Alex Noerdin Tersangka
Perjalanan Politik Alex Noerdin, Pernah Bersaing dengan Jokowi di Pemilihan Gubernur DKI Jakarta
Saat Pemilihan Gubernur DKI Jakarta 2012, Alex Noerdin berpasangan dengan Nono Sampono bersaing dengan Joko Widodo (Jokowi)-Ahok
Saat itu Alex Noerdin berpasangan dengan Nono Sampono bersaing dengan Joko Widodo (Jokowi)-Ahok.
Pasangan yang diusung Partai Golongan Karya, PPP dan PDS, itu berada di urutan kelima dari enam calon.
Alex pun kembali mencalonkan diri sebagai Gubernur Sumatera Selatan pada 2013.
Ia terpilih kembali dan menjabat hingga 2018.
Pada 2019, Alex mengikuti pemilihan legislatif (Pileg) sebagai calon anggota DPR dari Partai Golkar. Ia sukses melenggang ke Senayan.
Awalnya, ia menduduki jabatan Wakil Ketua Komisi VII DPR yang membidangi urusan energi serta riset dan teknologi.
Namun, pada Juni 2021, Fraksi Partai Golkar melakukan rotasi, sehingga posisi Alex digantikan oleh Maman Abdurrahman.
Baca juga: Penelusuran Dugaan Korupsi Gas Alex Noerdin Cs: Mencari Kantor PDPDE Gas di Jakarta
Ditahan Kasus Gas
Alex Noerdin, mantan Gubernur Sumatera Selatan dua periode, menjadi tersangka dalam perkara dugaan korupsi terkait pembelian gas bumi oleh Perusahaan Daerah Pertambangan dan Energi (PDPDE) Sumatera Selatan tahun 2010-2019.
Alex yang saat ini menjabat anggota DPR dari Partai Golkar itu langsung ditahan oleh penyidik Kejaksaan Agung selama 20 hari.

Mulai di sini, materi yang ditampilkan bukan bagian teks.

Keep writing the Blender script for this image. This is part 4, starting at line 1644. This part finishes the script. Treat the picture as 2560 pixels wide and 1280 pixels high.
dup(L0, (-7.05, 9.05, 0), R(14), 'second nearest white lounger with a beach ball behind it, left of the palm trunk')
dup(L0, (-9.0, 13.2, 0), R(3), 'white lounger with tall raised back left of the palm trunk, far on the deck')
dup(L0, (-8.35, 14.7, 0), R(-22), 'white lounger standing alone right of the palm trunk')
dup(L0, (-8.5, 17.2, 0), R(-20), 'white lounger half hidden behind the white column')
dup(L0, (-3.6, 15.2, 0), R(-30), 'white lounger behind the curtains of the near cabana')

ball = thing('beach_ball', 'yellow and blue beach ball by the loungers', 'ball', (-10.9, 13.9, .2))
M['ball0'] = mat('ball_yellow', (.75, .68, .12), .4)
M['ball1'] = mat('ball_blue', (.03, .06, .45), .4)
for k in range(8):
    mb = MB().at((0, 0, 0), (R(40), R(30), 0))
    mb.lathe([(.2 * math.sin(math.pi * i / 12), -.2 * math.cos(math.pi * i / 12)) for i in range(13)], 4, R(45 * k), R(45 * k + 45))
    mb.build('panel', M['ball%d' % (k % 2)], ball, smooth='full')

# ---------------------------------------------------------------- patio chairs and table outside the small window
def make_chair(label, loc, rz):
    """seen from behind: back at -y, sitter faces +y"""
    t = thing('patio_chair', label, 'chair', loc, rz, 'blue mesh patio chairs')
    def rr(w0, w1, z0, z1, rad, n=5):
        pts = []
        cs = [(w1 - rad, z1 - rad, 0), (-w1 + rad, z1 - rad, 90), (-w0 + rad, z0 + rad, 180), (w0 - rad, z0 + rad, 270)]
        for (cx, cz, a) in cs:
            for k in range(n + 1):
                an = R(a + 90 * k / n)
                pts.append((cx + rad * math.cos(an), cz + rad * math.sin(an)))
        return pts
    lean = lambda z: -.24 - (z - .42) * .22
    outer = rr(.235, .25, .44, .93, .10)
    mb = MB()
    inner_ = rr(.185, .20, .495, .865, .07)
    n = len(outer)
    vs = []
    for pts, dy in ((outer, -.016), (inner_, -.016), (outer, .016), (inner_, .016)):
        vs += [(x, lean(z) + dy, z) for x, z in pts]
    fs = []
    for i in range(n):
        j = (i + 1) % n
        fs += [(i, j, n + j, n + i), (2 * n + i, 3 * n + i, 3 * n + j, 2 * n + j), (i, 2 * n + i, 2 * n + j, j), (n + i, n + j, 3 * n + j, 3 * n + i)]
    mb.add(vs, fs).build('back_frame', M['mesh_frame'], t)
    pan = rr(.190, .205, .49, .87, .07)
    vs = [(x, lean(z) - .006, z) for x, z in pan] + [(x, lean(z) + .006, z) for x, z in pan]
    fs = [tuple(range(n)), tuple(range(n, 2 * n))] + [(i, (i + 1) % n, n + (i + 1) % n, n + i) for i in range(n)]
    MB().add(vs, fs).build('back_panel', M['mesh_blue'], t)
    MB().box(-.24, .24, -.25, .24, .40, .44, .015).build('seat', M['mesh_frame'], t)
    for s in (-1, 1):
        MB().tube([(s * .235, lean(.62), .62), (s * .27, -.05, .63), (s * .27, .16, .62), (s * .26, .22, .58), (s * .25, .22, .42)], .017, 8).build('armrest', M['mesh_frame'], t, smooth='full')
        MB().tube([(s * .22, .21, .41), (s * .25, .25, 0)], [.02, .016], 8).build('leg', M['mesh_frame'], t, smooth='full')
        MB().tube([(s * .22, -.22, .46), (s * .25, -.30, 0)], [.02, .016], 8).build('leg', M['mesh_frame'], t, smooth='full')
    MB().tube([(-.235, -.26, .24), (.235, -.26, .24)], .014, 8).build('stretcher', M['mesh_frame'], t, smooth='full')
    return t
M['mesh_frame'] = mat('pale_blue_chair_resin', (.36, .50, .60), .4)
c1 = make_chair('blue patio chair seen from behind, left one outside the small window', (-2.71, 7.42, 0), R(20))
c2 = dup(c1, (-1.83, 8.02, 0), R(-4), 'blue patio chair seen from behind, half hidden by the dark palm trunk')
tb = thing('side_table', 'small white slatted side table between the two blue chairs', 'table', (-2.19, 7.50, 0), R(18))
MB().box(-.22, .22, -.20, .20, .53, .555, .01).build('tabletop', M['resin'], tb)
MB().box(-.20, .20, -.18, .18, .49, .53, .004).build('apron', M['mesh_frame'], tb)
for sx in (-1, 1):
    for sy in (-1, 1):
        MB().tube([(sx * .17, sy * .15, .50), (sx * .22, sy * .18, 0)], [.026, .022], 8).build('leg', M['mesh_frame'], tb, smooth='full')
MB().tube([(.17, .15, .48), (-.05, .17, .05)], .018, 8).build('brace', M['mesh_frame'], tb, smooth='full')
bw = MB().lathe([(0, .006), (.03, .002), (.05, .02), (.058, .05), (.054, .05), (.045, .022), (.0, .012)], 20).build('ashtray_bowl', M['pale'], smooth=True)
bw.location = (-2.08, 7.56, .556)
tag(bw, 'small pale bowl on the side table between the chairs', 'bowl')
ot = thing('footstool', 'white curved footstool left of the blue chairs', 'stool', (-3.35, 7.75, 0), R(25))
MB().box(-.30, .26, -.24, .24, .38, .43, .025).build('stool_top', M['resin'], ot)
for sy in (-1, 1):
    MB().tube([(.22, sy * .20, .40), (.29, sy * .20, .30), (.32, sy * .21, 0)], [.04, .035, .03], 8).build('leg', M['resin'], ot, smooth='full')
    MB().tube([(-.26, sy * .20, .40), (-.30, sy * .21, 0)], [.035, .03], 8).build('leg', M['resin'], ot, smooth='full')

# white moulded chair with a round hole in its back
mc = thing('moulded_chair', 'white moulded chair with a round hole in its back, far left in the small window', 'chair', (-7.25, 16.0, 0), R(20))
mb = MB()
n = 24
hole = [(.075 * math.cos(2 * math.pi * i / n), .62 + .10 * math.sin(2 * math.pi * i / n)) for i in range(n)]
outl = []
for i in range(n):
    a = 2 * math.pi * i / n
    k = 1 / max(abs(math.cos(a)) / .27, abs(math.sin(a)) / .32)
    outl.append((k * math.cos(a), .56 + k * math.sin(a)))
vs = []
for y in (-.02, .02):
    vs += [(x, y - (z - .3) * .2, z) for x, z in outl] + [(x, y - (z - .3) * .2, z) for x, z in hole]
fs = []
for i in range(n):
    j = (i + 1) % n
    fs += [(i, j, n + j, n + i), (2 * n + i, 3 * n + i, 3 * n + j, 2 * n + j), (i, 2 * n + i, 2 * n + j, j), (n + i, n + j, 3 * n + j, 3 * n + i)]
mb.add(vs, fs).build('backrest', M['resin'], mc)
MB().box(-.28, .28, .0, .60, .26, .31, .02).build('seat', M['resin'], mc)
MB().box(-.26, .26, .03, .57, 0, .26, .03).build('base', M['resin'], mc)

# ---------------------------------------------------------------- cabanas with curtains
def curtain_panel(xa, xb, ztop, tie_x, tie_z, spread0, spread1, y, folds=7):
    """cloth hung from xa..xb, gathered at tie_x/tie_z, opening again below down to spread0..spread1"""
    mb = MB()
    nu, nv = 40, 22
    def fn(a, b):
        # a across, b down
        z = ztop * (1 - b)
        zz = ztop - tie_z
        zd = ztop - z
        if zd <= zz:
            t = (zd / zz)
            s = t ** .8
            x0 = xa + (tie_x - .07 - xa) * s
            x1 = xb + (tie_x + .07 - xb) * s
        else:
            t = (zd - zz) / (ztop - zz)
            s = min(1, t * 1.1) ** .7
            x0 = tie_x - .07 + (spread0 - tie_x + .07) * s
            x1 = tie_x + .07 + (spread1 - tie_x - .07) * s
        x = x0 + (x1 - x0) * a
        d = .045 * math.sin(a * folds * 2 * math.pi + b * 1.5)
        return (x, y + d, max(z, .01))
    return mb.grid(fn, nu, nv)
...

Ia ditahan di Rutan Kelas I Cipinang Cabang Rutan KPK.
Kepala Pusat Penerangan Hukum Kejaksaan Agung Leonard Eben Ezer Simanjuntak, mengungkapkan peran Alex sebagai Gubernur Sumsel selama dua periode, melakukan permintaan alokasi gas bagian negara dari Badan Pengelola Minyak dan Gas (BP Migas) untuk PDPDE Sumsel.
Kemudian, Alex menyetujui kerja sama antara PDPDE Sumatera Selatan dengan PT Dika Karya Lintas Nusa (DKLN) membentuk PT PDPDE Gas dengan maksud menggunakan PT PDPDE Sumsel untuk mendapatkan alokasi gas bagian negara.
Kerugian keuangan negara yang ditimbulkan dalam perkara ini yaitu 30.194.452.79 dollar Amerika Serikat atau lebih kurang Rp 430.834.067.529 (kurs 14.268).
Kerugian itu berasal dari hasil penerimaan penjualan gas dikurangi biaya operasional selama kurun waktu 2010 sampai 2019 yang seharusnya diterima oleh PDPDE Sumsel.
Selain itu, ada kerugian negara senilai 63.750 Dolar AS dan Rp 2,13 miliar yang merupakan setoran modal yang tidak seharusnya dibayarkan oleh PDPDE Sumsel.